Monday, June 23, 2008

phuket is seriously quite ghost town now. i think it has lost its appeal after the tsunami. but all the small little things still make it somewhat fun i guess. like parasailing, tranny shows etc. a holiday is better than no holiday. and i can't get over the fact that they don't have a proper public transport system besides the tuktuk. the tuktuk drivers are always trying to rip us off totally. and the worst experience was we already settled on a price for this taxi-van and like he was supposed to pick us up at a time we decided on and he just didn't appear. what the hell. he totally just stranded us in the middle of phuket town which is so ulu and no taxis around except for one that tries to rip us off because he knows we're lost and desperate. but we found a saviour that one long story haha we were sitting on like a part connected to a motorbike.

and i'm kind of sad that portugal is out of euro like that. so there's no more euro excitement for me anymore.


it's coming to one year. wow.

love you like a sister;
1:59 am

Saturday, June 07, 2008

okay i've been tagged by eugene and dawn! haha. always only you 2 tag me and i do and the people i tag never do zzz very good.

Rules of the Taggy Quiz:

A] People who have been tagged must write their answers on their blogs & replace any question that they dislike with a new question formulated by themselves.
B] Tag 8 people to do this quiz & those who are tagged cannot refuse. These people must state who they were tagged by & cannot tag the person whom they were tagged by. Continue this game by sending it to other people.

Here are my answers:

#1. If your lover betrayed you, what will your reaction be?
i will throw a bitch fit NOT haha. i will be super ultra stone after some serious crying? can't really accept it and i'm secretly an idealist in love. haha ya i am.

#2. If you can have a dream come true, what would it be?
i meet a genie who grants me endless wishes. okay i wish only. how about travel to as many parts of the world as possible i really want to see the world but yes i need the money but money is alr incorporated into the wish:) the genie one would still be better huh.

#3. If you could be at one place right now, where would it be?
on the plane on my way to a holiday to US. i really want a nice holiday right now.

#4. Are you confused as to what lies ahead of you?
somehow my future always seems very bleak zzz but i will try to change it around

#5. What's your ideal lover like?
obviously not a bad boy unlike eugene who wrote bad girl(do you mean it? haha) hmm but honestly someone who can make me love him and love me back the same way. someone who is compatible.

#6. Which is more blessed, loving someone or being loved by someone?
Being loved i guess i want to know why eugene and dawn wrote otherwise. haha. tell me!

#7. How long do you intend to wait for someone you really love?
but if i really love him and he really doesn't love me what's the point in waiting? maybe i just haven't come to that situation yet so i really can't tell. if the person i really love is in coma that's quite a different story to the person not liking me back right.

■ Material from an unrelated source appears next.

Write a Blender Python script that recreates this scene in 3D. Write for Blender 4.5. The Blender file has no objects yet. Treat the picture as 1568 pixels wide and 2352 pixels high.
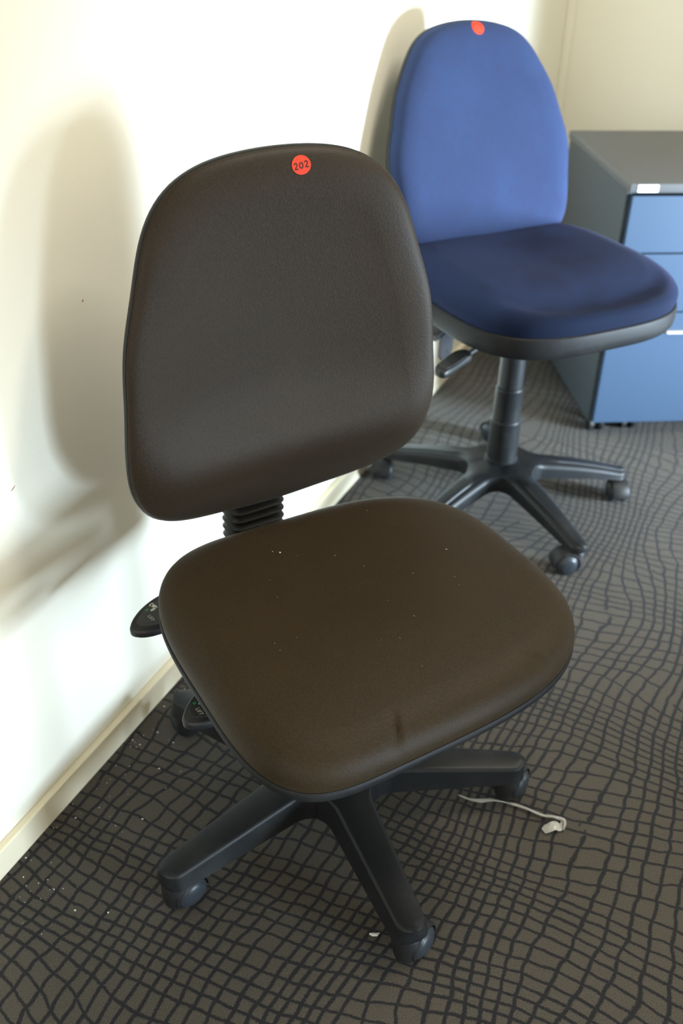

#8. If the person you secretly like is already attached, what would you do?
get over it. it means he's not meant to be mine.

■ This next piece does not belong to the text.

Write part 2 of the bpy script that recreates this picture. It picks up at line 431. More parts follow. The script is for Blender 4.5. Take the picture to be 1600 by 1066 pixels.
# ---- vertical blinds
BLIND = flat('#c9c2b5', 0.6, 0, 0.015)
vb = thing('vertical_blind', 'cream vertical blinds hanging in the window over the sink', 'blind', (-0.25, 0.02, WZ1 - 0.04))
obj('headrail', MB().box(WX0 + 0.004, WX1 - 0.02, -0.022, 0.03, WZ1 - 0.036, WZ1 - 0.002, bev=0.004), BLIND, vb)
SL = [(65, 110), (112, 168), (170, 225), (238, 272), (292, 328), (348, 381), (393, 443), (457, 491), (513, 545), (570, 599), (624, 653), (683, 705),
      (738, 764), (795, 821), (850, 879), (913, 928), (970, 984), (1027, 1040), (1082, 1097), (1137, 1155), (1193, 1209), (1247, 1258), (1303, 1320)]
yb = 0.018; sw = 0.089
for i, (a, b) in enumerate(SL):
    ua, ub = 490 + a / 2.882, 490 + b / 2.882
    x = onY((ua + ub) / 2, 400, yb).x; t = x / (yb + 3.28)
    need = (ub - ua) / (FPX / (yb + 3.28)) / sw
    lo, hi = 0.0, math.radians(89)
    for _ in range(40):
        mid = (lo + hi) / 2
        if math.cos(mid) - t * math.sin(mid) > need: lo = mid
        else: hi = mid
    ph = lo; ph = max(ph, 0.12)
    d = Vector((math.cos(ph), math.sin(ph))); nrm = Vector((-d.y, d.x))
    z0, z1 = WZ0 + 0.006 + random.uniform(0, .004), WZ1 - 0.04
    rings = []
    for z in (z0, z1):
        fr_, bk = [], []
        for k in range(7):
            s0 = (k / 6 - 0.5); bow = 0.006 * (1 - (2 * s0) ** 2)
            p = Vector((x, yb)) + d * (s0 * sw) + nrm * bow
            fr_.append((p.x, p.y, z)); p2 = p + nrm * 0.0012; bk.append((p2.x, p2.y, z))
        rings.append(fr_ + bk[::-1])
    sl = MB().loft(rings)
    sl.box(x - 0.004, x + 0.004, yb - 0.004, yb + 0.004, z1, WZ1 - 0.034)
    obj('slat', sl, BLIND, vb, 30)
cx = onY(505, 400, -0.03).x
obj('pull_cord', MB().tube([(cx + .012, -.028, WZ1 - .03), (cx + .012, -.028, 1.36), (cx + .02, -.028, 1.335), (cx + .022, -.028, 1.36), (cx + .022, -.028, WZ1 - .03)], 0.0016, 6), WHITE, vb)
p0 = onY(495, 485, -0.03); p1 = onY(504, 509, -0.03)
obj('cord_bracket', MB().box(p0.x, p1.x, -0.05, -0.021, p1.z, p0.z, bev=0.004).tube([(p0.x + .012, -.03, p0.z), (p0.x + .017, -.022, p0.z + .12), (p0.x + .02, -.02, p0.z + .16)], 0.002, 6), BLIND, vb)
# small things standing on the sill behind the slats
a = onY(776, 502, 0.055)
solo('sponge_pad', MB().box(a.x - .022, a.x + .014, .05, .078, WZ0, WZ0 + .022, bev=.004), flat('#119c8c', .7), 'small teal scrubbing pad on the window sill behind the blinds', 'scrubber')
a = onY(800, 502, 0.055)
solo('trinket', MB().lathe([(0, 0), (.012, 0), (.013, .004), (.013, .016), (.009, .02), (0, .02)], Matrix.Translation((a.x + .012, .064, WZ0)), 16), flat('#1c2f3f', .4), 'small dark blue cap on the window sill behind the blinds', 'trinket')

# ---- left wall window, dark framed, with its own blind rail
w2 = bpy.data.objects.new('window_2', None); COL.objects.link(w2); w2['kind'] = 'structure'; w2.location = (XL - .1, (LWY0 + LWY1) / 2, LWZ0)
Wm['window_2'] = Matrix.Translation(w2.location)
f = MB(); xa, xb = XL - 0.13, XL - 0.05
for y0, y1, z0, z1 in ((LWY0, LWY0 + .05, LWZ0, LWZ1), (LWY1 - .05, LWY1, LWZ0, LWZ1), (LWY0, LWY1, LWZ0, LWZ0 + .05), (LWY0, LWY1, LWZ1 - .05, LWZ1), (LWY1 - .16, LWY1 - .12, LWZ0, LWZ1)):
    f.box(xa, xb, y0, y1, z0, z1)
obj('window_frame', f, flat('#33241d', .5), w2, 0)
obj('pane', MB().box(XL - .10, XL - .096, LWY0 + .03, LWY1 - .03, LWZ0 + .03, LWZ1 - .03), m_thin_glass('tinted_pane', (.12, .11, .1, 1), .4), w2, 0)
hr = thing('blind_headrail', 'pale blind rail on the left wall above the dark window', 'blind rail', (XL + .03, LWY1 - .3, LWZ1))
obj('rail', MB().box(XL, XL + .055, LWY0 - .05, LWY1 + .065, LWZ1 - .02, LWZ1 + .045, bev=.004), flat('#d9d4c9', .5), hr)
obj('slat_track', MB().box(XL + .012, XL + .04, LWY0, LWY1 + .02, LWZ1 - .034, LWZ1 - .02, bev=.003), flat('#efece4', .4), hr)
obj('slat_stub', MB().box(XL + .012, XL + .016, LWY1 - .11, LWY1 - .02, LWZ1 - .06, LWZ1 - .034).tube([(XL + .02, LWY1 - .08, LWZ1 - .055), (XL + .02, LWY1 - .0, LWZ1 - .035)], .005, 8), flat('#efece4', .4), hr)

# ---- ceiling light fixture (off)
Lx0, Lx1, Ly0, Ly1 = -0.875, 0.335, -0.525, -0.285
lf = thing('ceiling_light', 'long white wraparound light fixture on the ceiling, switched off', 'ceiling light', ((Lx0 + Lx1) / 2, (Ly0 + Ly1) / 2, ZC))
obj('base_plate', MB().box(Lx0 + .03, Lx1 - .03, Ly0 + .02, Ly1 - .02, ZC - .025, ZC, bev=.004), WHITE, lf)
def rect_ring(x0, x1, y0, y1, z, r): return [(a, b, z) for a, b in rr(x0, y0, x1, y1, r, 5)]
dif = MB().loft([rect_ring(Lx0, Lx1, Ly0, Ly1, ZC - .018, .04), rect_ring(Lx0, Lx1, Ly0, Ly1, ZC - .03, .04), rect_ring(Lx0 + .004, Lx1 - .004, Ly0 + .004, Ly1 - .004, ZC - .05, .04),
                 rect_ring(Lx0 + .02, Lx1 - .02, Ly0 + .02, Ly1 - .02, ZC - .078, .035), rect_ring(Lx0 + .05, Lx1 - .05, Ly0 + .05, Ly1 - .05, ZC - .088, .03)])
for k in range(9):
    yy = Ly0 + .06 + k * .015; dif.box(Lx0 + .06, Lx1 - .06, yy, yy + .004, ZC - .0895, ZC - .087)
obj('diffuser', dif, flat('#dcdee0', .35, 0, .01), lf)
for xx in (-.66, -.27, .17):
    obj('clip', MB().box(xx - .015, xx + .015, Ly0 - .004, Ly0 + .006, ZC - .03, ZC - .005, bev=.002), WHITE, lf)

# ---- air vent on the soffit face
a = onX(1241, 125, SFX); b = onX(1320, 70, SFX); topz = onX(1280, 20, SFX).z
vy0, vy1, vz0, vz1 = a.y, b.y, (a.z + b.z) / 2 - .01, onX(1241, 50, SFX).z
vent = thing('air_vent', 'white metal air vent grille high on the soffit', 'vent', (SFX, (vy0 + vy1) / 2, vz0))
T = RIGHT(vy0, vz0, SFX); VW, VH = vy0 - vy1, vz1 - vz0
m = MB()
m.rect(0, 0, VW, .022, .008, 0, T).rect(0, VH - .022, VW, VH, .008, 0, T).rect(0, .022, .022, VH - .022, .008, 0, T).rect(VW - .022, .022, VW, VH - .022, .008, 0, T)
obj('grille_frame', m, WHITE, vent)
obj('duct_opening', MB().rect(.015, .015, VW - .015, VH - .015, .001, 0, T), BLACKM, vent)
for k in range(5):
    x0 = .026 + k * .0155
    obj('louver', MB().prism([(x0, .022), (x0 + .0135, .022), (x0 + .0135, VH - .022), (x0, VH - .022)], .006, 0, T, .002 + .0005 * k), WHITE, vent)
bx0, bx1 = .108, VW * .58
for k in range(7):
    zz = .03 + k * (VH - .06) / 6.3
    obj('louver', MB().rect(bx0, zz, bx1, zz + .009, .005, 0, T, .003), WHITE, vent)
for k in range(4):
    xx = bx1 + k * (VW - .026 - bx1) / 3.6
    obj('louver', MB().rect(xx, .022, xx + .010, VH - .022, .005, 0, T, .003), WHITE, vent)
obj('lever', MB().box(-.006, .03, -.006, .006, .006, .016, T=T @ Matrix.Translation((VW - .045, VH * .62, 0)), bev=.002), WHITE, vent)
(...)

#9. Is there anything that has made you unhappy these days?
ya the whole uni urgh thing.

#10. What do you want most in life?
to lead a long life which is comfortable and happy without drama.

#11. Is being tagged fun?
okay lah sometimes it's good to sit and ponder haha.

#12. How do you see yourself in ten years time?
happily married and working towards getting my omg dream house right now it's the one in pasir panjang if i haven't found one yet.

#13. Who is the current most important person to you?
i think it's the k word/name. i mean besides my family lah that one all equally impt.

#14. What kind of person do you think the person who tagged you is?
one is someone who gives really good advice and is very in-your-face but a really funny person.
the other is someone who can make me laugh because i will laugh at her and i don't even know why. okay now i'm sounding strange. and she has a really good heart.
and they're both fun and good company :D

#15. Would you rather be single & rich or married but poor?
if the marriage is one that can last the test of time and can make me feel alive living on it then ya i'll rather be poor. you know deep deep love? wah so cheesy. single and rich is quite sad eh. it's like you have the money but you can't share it with a person you love.

#16. If you could have any animal for a pet, what would it be ?
polar bear! it looks so freakingly nice white and cute and huggable! can hug when you feel sad haha but only if somehow it's not a rah animal if you get what i mean.

#17. What are one of those things which you would prefer not to do?
thinking too much sometimes because at times i'm actually in an okay-mood then suddnely i start thinking too much and i get emo. zzz me seriously.

#18. What kind of person do you think you are?
talkative most of the time unless i get bad vibes from the other party/parties. there's such a thing you know haha i actually feel it. it's like sixth sense. i tend to like to keep things simple rather than complicated. i'm lazy most of the time. but i have a good heart generally. i'm yellow. is that a kind? seriously why am i yellow? oh yes i act confident sometimes. really but actually it helps to make you believe you are. okay shit i talk too much alr see.

#19. What do you define as a bad day?
when at the end of the day i feel like biting people.

#20. If you have to choose between love and friendship, what would it be?
depends on the love and also the friendship. i'll choose both honestly why do i only have to choose one?

wah i type a lot eh for a Taggy Quiz haha. okay i tag douya, cherie, wq, huihui, kai, gwen, louie, phy.